▶ **Provided data**
● ● ●
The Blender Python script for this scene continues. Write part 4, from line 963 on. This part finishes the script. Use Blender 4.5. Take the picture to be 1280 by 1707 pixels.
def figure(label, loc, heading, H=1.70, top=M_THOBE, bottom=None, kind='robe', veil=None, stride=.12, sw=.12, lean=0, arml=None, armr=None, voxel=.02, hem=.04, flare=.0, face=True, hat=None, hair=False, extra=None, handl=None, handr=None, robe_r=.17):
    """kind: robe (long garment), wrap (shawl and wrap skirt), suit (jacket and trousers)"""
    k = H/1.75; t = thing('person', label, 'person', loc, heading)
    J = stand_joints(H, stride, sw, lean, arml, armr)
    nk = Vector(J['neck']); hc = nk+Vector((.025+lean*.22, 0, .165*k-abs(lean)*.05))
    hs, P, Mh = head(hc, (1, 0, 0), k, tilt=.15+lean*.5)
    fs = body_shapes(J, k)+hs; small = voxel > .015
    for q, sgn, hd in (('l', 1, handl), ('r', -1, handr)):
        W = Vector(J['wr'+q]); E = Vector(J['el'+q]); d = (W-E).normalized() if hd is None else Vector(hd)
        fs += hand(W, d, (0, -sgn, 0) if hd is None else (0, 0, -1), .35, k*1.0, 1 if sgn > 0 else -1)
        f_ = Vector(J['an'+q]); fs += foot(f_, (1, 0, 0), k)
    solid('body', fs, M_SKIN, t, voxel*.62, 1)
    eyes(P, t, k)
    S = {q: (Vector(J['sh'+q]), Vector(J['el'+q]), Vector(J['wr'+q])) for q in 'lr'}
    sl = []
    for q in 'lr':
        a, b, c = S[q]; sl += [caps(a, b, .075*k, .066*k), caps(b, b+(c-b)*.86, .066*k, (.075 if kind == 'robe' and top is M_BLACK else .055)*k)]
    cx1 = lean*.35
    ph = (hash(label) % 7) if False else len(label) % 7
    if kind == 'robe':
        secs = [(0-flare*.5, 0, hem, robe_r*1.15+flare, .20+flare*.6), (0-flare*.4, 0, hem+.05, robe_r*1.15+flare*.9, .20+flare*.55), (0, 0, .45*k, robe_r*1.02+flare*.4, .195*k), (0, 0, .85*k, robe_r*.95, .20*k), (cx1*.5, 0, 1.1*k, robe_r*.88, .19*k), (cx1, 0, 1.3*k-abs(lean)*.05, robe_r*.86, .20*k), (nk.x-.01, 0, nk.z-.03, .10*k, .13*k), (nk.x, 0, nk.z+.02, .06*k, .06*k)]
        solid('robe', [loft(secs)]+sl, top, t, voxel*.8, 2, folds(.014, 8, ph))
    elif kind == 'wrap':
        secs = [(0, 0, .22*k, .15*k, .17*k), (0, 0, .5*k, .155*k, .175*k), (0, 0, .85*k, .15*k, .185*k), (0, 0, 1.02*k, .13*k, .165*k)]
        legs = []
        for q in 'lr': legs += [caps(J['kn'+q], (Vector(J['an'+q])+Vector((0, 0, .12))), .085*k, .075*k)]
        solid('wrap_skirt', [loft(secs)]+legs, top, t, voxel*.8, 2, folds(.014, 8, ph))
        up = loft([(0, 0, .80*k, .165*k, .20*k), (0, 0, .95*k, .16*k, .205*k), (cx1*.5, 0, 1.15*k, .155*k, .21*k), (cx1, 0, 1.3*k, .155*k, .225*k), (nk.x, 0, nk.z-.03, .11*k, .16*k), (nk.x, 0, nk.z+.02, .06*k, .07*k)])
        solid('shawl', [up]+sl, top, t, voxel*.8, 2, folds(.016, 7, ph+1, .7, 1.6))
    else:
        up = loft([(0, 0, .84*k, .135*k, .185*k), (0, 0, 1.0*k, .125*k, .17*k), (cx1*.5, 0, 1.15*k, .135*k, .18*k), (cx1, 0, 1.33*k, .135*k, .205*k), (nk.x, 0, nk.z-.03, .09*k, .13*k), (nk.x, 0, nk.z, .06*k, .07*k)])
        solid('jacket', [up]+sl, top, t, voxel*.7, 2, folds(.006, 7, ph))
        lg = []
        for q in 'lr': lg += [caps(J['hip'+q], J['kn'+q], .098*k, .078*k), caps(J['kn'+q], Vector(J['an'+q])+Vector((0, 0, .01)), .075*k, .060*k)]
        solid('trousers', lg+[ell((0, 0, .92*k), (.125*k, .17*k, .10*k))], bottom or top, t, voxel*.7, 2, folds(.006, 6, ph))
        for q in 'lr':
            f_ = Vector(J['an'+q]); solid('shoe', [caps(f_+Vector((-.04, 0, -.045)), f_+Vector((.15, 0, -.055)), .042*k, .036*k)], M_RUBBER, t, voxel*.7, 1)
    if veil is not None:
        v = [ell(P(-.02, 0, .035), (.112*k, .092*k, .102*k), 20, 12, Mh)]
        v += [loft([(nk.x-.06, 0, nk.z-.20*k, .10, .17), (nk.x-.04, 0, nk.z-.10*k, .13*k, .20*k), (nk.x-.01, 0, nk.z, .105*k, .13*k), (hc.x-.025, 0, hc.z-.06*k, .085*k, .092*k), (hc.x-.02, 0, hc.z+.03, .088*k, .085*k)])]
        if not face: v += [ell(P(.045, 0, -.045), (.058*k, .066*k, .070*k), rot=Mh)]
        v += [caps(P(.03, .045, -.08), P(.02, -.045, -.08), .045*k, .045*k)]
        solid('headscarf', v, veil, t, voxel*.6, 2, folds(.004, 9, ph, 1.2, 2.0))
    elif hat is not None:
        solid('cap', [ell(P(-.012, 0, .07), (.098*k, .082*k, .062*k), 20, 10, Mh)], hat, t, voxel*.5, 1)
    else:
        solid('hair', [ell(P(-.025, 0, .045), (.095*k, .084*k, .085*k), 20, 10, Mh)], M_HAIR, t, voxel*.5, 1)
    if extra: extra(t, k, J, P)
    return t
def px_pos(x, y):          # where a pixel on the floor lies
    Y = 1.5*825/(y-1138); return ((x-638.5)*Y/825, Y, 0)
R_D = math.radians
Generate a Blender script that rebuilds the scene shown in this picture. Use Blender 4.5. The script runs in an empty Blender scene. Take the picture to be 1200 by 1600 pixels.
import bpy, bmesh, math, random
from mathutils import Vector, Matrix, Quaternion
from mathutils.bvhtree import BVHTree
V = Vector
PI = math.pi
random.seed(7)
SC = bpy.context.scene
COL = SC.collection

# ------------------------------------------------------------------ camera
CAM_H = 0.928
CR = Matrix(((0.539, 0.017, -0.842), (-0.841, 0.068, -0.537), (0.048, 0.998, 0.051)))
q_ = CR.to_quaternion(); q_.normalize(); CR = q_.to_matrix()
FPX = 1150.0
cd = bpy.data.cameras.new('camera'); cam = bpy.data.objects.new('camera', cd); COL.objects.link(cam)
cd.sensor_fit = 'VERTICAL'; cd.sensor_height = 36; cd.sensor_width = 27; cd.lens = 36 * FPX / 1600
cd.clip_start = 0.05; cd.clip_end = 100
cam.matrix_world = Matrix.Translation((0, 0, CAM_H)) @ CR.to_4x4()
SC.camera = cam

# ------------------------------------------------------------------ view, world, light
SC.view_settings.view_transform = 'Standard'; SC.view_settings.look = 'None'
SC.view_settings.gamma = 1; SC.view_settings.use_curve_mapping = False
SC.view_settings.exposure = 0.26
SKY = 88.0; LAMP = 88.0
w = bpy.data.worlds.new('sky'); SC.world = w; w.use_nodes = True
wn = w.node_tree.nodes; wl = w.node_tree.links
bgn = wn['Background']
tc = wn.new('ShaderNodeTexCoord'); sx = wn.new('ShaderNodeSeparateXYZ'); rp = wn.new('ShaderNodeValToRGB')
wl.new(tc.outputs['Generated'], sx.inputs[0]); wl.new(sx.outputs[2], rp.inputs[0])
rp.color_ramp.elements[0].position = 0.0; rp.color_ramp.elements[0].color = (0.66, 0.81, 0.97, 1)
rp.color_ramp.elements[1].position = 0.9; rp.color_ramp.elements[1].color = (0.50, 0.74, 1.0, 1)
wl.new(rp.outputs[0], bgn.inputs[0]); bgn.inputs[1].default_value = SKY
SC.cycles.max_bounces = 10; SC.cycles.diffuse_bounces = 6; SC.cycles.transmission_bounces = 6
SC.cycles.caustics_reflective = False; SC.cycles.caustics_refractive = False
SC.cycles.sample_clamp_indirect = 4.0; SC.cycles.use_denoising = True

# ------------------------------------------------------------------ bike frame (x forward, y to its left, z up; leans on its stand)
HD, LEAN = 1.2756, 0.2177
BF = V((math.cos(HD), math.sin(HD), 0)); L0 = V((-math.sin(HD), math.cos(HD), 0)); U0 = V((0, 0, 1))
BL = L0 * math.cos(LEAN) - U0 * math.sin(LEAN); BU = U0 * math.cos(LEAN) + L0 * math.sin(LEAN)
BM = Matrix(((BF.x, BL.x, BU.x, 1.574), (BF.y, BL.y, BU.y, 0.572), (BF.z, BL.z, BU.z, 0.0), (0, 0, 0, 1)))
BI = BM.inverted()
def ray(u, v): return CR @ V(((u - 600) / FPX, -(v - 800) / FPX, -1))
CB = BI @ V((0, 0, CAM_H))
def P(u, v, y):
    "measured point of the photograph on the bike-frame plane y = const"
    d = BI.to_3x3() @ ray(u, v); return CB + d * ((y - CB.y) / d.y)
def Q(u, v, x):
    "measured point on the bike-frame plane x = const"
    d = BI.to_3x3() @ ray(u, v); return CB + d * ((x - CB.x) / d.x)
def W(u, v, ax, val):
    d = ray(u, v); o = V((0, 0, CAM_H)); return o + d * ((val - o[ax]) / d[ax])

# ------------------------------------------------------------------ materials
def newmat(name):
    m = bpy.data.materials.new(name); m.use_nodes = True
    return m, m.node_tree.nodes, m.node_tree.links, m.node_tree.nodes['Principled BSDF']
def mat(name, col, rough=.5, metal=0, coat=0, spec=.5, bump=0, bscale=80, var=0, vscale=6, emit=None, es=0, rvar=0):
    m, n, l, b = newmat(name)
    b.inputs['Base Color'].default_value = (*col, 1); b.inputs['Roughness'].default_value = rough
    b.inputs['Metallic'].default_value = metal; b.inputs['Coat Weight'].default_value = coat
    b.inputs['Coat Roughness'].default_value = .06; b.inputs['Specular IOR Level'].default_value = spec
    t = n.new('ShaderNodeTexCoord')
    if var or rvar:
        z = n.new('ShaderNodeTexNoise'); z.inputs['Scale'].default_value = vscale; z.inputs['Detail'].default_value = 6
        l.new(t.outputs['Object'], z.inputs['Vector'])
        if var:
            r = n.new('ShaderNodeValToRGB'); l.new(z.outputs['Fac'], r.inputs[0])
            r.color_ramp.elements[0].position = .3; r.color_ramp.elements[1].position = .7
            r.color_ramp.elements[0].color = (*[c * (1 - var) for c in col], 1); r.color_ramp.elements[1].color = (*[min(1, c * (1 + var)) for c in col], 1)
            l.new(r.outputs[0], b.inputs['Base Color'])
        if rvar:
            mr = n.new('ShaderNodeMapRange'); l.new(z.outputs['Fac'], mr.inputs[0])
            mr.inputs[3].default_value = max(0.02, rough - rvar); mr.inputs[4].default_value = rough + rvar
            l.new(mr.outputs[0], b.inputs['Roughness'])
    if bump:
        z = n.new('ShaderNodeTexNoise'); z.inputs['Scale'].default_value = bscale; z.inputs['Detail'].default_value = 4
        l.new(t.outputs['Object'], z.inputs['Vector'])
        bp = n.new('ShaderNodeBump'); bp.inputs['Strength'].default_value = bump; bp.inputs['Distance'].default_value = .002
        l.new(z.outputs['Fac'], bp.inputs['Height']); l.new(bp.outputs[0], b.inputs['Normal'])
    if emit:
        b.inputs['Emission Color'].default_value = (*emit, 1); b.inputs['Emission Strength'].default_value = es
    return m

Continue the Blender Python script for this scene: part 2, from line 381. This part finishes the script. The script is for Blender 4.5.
● ● ●
▶ **Written instruction**
Show the lines of the data that hold the word "Take".

▶ **Output of the exercise**
The Blender Python script for this scene continues. Write part 4, from line 963 on. This part finishes the script. Use Blender 4.5. Take the picture to be 1280 by 1707 pixels.
Generate a Blender script that rebuilds the scene shown in this picture. Use Blender 4.5. The script runs in an empty Blender scene. Take the picture to be 1200 by 1600 pixels.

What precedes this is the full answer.